Joel on Software. Period. His latest article piquing my interest is “The Perils of JavaSchools.” The gist is that there is this conspiracy among Computer Science college professors to keep their jobs by turning out Java people instead of “real” computer programmers:

Instead what I’d like to claim is that Java is not, generally, a hard enough programming language that it can be used to discriminate between great programmers and mediocre programmers. It may be a fine language to work in, but that’s not today’s topic. I would even go so far as to say that the fact that Java is not hard enough is a feature, not a bug, but it does have this one problem.

So Joel’s “real world” problem is that he has one intelligence test to use for prospective hires—and this intelligence test depends on the applicant’s knowledge of C/C++ pointers and recursion. Java-schooled applicants are unable to complete Joel’s test because they have no knowledge of pointers and their recursion stuff suffers as well.

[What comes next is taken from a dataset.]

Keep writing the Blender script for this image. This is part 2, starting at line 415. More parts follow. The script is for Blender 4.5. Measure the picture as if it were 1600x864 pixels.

Well, here in the rasx() context, it must be worse for us .NET programmers. The assumption here is that Java programmers are more academic than .NET programmers so we are bound to fail Joel’s intelligence test. From this distance and this level of ignorance of Joel’s problems, I question why he has only one intelligence test. Is not Joel creative and intelligent enough to develop another test for competency for viewing a problem “at several levels of abstraction simultaneously”? My answer is, ‘Yes, but Joel does not really care about solving his problem. He just wants me to know about his problem.’ Thanks, Joel.

So I wonder what intelligence test Rockford Lhotka has for prospective new hires. What would happen when Joel and Rocky “face off” and compare notes? Is there a Web 2.0 application out there that can solve this problem?